Records
[start]

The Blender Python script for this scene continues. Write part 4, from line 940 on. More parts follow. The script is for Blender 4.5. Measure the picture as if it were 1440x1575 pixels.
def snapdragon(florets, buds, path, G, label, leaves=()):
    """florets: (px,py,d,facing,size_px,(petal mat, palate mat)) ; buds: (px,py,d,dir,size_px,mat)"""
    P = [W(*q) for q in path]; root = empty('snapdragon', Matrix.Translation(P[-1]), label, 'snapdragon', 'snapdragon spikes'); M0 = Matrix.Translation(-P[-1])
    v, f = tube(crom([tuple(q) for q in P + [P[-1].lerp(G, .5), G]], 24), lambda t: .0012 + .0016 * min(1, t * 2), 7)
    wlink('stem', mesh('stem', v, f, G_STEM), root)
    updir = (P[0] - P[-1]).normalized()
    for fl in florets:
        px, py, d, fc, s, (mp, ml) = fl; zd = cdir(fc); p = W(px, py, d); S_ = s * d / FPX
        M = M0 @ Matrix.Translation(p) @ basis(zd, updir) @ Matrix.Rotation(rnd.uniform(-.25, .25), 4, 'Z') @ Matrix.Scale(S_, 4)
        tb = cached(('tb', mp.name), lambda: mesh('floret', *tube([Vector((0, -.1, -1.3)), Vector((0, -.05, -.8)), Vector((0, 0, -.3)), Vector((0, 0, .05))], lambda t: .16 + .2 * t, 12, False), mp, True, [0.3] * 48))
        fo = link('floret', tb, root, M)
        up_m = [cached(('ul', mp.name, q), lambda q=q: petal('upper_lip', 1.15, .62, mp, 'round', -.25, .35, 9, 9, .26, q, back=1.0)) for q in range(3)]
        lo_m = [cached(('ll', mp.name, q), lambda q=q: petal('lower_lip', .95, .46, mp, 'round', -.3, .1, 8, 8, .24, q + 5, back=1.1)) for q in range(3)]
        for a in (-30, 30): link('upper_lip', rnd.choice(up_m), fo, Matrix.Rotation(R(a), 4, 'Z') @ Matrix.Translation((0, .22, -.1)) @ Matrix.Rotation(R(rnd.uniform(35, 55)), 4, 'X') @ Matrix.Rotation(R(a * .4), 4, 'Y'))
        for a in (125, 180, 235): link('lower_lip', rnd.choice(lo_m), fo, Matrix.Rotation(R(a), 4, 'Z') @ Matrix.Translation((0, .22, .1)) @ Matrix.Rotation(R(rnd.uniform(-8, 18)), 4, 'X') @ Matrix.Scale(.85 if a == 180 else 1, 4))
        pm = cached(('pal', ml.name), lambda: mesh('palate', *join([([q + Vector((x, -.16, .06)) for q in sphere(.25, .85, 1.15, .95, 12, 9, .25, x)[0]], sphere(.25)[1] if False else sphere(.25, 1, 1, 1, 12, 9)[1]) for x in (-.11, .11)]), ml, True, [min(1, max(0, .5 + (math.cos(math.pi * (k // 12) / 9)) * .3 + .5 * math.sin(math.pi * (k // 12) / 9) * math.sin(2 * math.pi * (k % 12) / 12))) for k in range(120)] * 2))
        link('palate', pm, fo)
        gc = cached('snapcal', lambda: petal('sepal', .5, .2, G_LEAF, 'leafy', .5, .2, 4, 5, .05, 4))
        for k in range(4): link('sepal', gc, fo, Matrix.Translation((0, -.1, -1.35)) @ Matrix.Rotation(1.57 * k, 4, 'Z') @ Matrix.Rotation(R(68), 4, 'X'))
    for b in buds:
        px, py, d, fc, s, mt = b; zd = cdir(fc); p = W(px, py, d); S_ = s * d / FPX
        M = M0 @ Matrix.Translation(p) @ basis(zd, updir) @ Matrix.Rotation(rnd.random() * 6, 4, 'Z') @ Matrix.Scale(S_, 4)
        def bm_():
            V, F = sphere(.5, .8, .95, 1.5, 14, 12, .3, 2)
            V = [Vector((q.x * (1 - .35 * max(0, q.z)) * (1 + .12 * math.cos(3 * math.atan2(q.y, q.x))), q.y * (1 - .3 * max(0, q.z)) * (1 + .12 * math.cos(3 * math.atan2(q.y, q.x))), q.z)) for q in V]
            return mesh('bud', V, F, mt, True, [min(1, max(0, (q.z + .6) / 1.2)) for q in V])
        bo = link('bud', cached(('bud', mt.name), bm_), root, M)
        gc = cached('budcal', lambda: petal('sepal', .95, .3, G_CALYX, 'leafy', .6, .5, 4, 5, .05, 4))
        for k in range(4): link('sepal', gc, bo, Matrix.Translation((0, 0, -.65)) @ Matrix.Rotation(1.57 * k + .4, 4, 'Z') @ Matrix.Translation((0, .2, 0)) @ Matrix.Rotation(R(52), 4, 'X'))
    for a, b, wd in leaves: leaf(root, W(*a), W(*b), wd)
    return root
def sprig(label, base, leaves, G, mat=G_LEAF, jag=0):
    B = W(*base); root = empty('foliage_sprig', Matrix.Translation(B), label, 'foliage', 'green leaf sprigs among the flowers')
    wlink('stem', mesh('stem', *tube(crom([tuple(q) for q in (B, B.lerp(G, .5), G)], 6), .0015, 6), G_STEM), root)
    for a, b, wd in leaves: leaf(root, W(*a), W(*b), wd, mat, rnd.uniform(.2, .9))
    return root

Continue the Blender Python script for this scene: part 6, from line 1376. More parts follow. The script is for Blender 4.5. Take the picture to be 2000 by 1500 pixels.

[end]

#### [EXERCISE]
Please give back all of the records exactly as written.

#### [SOLUTION FOR THIS PROBLEM]
The Blender Python script for this scene continues. Write part 4, from line 940 on. More parts follow. The script is for Blender 4.5. Measure the picture as if it were 1440x1575 pixels.
def snapdragon(florets, buds, path, G, label, leaves=()):
    """florets: (px,py,d,facing,size_px,(petal mat, palate mat)) ; buds: (px,py,d,dir,size_px,mat)"""
    P = [W(*q) for q in path]; root = empty('snapdragon', Matrix.Translation(P[-1]), label, 'snapdragon', 'snapdragon spikes'); M0 = Matrix.Translation(-P[-1])
    v, f = tube(crom([tuple(q) for q in P + [P[-1].lerp(G, .5), G]], 24), lambda t: .0012 + .0016 * min(1, t * 2), 7)
    wlink('stem', mesh('stem', v, f, G_STEM), root)
    updir = (P[0] - P[-1]).normalized()
    for fl in florets:
        px, py, d, fc, s, (mp, ml) = fl; zd = cdir(fc); p = W(px, py, d); S_ = s * d / FPX
        M = M0 @ Matrix.Translation(p) @ basis(zd, updir) @ Matrix.Rotation(rnd.uniform(-.25, .25), 4, 'Z') @ Matrix.Scale(S_, 4)
        tb = cached(('tb', mp.name), lambda: mesh('floret', *tube([Vector((0, -.1, -1.3)), Vector((0, -.05, -.8)), Vector((0, 0, -.3)), Vector((0, 0, .05))], lambda t: .16 + .2 * t, 12, False), mp, True, [0.3] * 48))
        fo = link('floret', tb, root, M)
        up_m = [cached(('ul', mp.name, q), lambda q=q: petal('upper_lip', 1.15, .62, mp, 'round', -.25, .35, 9, 9, .26, q, back=1.0)) for q in range(3)]
        lo_m = [cached(('ll', mp.name, q), lambda q=q: petal('lower_lip', .95, .46, mp, 'round', -.3, .1, 8, 8, .24, q + 5, back=1.1)) for q in range(3)]
        for a in (-30, 30): link('upper_lip', rnd.choice(up_m), fo, Matrix.Rotation(R(a), 4, 'Z') @ Matrix.Translation((0, .22, -.1)) @ Matrix.Rotation(R(rnd.uniform(35, 55)), 4, 'X') @ Matrix.Rotation(R(a * .4), 4, 'Y'))
        for a in (125, 180, 235): link('lower_lip', rnd.choice(lo_m), fo, Matrix.Rotation(R(a), 4, 'Z') @ Matrix.Translation((0, .22, .1)) @ Matrix.Rotation(R(rnd.uniform(-8, 18)), 4, 'X') @ Matrix.Scale(.85 if a == 180 else 1, 4))
        pm = cached(('pal', ml.name), lambda: mesh('palate', *join([([q + Vector((x, -.16, .06)) for q in sphere(.25, .85, 1.15, .95, 12, 9, .25, x)[0]], sphere(.25)[1] if False else sphere(.25, 1, 1, 1, 12, 9)[1]) for x in (-.11, .11)]), ml, True, [min(1, max(0, .5 + (math.cos(math.pi * (k // 12) / 9)) * .3 + .5 * math.sin(math.pi * (k // 12) / 9) * math.sin(2 * math.pi * (k % 12) / 12))) for k in range(120)] * 2))
        link('palate', pm, fo)
        gc = cached('snapcal', lambda: petal('sepal', .5, .2, G_LEAF, 'leafy', .5, .2, 4, 5, .05, 4))
        for k in range(4): link('sepal', gc, fo, Matrix.Translation((0, -.1, -1.35)) @ Matrix.Rotation(1.57 * k, 4, 'Z') @ Matrix.Rotation(R(68), 4, 'X'))
    for b in buds:
        px, py, d, fc, s, mt = b; zd = cdir(fc); p = W(px, py, d); S_ = s * d / FPX
        M = M0 @ Matrix.Translation(p) @ basis(zd, updir) @ Matrix.Rotation(rnd.random() * 6, 4, 'Z') @ Matrix.Scale(S_, 4)
        def bm_():
            V, F = sphere(.5, .8, .95, 1.5, 14, 12, .3, 2)
            V = [Vector((q.x * (1 - .35 * max(0, q.z)) * (1 + .12 * math.cos(3 * math.atan2(q.y, q.x))), q.y * (1 - .3 * max(0, q.z)) * (1 + .12 * math.cos(3 * math.atan2(q.y, q.x))), q.z)) for q in V]
            return mesh('bud', V, F, mt, True, [min(1, max(0, (q.z + .6) / 1.2)) for q in V])
        bo = link('bud', cached(('bud', mt.name), bm_), root, M)
        gc = cached('budcal', lambda: petal('sepal', .95, .3, G_CALYX, 'leafy', .6, .5, 4, 5, .05, 4))
        for k in range(4): link('sepal', gc, bo, Matrix.Translation((0, 0, -.65)) @ Matrix.Rotation(1.57 * k + .4, 4, 'Z') @ Matrix.Translation((0, .2, 0)) @ Matrix.Rotation(R(52), 4, 'X'))
    for a, b, wd in leaves: leaf(root, W(*a), W(*b), wd)
    return root
def sprig(label, base, leaves, G, mat=G_LEAF, jag=0):
    B = W(*base); root = empty('foliage_sprig', Matrix.Translation(B), label, 'foliage', 'green leaf sprigs among the flowers')
    wlink('stem', mesh('stem', *tube(crom([tuple(q) for q in (B, B.lerp(G, .5), G)], 6), .0015, 6), G_STEM), root)
    for a, b, wd in leaves: leaf(root, W(*a), W(*b), wd, mat, rnd.uniform(.2, .9))
    return root

Continue the Blender Python script for this scene: part 6, from line 1376. More parts follow. The script is for Blender 4.5. Take the picture to be 2000 by 1500 pixels.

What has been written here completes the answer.